» **WRITTEN TASK**:
Write out, word for word, the first line of the data below and every line after it through the one containing "F32 = np.float32".

╔══

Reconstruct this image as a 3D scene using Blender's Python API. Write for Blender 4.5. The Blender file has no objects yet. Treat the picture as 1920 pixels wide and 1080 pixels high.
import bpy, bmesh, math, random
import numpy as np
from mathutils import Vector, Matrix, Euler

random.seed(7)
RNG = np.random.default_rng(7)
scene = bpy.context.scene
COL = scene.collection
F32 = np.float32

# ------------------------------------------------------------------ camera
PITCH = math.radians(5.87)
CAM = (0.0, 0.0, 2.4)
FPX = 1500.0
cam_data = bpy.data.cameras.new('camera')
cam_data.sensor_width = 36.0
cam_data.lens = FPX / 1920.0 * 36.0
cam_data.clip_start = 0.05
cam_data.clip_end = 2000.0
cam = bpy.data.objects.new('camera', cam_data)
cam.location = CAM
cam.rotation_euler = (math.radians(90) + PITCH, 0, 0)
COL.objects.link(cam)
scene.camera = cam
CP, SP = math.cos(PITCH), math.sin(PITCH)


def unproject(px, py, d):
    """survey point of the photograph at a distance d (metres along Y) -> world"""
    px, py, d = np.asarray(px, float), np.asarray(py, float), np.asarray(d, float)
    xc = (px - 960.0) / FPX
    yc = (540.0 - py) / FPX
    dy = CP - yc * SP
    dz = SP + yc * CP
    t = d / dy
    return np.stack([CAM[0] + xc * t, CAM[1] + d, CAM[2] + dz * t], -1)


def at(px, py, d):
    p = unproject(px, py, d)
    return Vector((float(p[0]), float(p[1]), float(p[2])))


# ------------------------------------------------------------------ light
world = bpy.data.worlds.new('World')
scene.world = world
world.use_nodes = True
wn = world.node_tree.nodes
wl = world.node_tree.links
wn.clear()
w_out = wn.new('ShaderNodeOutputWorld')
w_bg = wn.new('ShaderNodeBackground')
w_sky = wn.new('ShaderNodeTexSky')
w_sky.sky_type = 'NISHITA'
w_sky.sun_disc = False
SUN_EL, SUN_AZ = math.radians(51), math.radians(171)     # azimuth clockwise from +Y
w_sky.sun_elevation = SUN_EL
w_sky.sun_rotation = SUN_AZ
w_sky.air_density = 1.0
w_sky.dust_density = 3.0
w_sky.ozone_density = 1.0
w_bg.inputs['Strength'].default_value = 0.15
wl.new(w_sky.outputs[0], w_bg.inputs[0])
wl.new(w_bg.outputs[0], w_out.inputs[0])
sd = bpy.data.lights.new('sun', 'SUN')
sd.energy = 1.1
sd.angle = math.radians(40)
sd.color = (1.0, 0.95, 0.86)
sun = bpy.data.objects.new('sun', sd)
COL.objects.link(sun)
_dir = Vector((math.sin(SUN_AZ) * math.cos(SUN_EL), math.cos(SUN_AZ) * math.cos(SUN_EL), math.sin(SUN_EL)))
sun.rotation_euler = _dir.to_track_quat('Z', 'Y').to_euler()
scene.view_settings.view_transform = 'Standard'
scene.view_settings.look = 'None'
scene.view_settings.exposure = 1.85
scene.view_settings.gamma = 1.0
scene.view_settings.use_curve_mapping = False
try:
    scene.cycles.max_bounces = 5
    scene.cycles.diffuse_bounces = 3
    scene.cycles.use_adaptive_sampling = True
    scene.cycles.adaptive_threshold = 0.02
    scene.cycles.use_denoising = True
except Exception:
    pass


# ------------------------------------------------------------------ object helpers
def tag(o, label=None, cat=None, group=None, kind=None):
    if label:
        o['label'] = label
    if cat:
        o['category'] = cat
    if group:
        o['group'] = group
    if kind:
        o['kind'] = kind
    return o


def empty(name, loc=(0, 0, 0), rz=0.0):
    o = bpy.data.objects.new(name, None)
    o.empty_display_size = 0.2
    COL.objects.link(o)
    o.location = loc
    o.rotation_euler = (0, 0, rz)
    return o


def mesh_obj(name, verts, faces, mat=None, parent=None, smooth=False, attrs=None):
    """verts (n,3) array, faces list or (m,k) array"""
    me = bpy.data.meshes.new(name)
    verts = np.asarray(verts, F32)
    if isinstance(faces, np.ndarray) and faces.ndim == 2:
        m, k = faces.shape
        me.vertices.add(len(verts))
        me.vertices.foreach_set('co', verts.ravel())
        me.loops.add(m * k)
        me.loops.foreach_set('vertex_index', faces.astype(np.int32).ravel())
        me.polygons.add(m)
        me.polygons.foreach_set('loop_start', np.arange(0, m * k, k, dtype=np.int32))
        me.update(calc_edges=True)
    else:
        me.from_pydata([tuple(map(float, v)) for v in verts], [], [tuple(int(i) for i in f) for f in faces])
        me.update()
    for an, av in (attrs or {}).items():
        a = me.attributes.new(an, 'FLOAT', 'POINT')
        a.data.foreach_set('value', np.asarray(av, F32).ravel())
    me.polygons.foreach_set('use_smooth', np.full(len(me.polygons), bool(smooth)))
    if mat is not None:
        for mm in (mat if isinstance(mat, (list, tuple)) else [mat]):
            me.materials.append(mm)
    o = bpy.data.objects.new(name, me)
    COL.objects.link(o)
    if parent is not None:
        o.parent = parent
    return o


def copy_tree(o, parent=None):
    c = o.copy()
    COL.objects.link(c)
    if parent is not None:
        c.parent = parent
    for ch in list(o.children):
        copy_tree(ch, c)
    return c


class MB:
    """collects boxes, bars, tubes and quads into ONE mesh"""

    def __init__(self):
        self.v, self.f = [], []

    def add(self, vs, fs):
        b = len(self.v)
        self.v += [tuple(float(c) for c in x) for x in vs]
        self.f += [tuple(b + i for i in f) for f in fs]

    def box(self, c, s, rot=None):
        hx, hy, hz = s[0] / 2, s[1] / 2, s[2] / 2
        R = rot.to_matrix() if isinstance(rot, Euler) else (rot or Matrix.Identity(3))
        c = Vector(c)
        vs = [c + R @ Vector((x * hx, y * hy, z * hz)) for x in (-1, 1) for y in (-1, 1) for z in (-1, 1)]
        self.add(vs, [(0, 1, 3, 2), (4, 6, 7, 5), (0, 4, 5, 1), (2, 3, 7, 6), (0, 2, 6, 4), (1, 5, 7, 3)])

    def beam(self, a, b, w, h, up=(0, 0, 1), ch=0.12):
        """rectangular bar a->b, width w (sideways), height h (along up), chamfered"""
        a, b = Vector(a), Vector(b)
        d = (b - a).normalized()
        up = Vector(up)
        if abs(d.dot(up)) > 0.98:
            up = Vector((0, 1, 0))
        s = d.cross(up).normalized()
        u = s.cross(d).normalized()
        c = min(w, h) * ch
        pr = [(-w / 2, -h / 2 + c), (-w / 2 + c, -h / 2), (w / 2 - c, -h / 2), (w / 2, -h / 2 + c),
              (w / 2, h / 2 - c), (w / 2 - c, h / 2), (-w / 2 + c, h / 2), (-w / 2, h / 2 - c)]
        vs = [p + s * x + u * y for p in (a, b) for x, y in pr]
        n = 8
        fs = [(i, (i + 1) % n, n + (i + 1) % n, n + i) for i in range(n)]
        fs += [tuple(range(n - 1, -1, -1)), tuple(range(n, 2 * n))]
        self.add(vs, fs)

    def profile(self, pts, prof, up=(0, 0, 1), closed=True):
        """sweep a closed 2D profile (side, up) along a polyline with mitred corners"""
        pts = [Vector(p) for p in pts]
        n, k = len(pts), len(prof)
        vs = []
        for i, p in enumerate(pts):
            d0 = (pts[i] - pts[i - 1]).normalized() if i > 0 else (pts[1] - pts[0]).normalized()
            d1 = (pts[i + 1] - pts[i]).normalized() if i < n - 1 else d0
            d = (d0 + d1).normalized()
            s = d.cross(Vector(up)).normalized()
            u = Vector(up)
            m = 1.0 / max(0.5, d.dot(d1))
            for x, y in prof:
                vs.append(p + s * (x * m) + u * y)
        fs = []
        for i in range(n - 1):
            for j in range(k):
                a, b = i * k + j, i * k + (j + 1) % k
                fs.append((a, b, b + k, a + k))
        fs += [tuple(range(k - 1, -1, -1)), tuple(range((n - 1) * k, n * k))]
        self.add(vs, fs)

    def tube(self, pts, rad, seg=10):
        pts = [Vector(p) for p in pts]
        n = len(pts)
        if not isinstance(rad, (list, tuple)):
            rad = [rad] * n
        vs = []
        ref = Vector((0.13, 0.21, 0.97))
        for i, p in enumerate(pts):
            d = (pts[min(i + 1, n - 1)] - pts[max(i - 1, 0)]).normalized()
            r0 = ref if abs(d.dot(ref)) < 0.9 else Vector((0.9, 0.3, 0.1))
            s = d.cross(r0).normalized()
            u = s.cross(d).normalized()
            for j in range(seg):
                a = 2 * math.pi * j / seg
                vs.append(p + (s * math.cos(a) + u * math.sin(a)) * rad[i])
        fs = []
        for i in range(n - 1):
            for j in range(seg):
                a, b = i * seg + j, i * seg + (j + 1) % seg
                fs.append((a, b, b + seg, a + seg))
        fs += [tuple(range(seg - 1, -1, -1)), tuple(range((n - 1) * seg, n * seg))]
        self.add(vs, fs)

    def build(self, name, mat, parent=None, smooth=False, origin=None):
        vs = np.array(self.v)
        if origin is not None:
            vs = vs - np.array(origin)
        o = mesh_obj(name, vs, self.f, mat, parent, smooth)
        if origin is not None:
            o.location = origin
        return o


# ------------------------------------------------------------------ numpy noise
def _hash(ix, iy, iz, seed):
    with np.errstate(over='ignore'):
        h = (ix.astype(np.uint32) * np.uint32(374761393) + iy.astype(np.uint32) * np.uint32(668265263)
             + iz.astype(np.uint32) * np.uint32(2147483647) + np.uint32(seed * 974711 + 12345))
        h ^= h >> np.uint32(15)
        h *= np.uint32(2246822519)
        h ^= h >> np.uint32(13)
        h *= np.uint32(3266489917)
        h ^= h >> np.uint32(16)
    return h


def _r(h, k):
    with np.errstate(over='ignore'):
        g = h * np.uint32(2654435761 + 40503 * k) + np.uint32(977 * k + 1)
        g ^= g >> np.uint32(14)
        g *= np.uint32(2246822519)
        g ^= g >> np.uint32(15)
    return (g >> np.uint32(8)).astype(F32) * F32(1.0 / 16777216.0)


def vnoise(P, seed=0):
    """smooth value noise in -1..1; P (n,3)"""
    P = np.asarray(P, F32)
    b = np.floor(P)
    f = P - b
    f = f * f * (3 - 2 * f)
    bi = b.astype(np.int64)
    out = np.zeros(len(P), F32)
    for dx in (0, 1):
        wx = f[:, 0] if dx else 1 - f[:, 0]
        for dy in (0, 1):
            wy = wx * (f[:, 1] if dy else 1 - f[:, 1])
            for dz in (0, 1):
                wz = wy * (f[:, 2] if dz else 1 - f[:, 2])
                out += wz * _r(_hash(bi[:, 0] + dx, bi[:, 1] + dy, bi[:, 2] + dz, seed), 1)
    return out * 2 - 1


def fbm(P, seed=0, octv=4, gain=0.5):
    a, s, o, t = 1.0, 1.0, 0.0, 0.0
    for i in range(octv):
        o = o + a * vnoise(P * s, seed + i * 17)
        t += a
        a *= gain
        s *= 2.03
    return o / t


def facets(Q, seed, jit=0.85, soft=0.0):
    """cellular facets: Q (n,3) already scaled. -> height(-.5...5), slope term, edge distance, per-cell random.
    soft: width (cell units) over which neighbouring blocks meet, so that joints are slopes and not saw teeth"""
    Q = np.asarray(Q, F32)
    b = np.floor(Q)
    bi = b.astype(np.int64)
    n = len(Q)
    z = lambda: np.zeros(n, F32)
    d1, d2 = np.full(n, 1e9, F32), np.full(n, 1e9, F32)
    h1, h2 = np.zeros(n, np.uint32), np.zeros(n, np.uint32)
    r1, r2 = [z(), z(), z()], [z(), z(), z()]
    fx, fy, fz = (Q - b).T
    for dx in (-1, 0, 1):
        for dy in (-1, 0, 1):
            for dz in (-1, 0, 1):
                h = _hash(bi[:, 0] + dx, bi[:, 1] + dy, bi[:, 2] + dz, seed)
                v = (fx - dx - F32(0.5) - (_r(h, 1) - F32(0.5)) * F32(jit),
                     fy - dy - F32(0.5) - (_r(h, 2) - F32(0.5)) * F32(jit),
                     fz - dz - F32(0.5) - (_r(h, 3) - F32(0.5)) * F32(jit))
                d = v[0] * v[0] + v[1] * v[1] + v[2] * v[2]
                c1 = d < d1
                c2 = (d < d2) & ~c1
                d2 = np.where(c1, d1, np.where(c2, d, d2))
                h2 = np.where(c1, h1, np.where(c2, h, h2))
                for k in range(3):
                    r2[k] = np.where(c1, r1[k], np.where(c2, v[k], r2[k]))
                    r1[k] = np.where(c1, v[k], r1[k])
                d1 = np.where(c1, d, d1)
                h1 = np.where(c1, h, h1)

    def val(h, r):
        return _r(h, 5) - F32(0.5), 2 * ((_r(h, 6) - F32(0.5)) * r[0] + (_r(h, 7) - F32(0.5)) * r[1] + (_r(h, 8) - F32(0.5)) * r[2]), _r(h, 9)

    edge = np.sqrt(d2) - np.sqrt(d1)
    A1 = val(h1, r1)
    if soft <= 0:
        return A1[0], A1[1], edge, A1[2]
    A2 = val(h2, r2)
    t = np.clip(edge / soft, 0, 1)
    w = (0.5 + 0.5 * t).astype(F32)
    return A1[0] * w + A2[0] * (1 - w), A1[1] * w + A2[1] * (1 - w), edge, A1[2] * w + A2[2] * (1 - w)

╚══

» **EXERCISE SOLUTION**:
Reconstruct this image as a 3D scene using Blender's Python API. Write for Blender 4.5. The Blender file has no objects yet. Treat the picture as 1920 pixels wide and 1080 pixels high.
import bpy, bmesh, math, random
import numpy as np
from mathutils import Vector, Matrix, Euler

random.seed(7)
RNG = np.random.default_rng(7)
scene = bpy.context.scene
COL = scene.collection
F32 = np.float32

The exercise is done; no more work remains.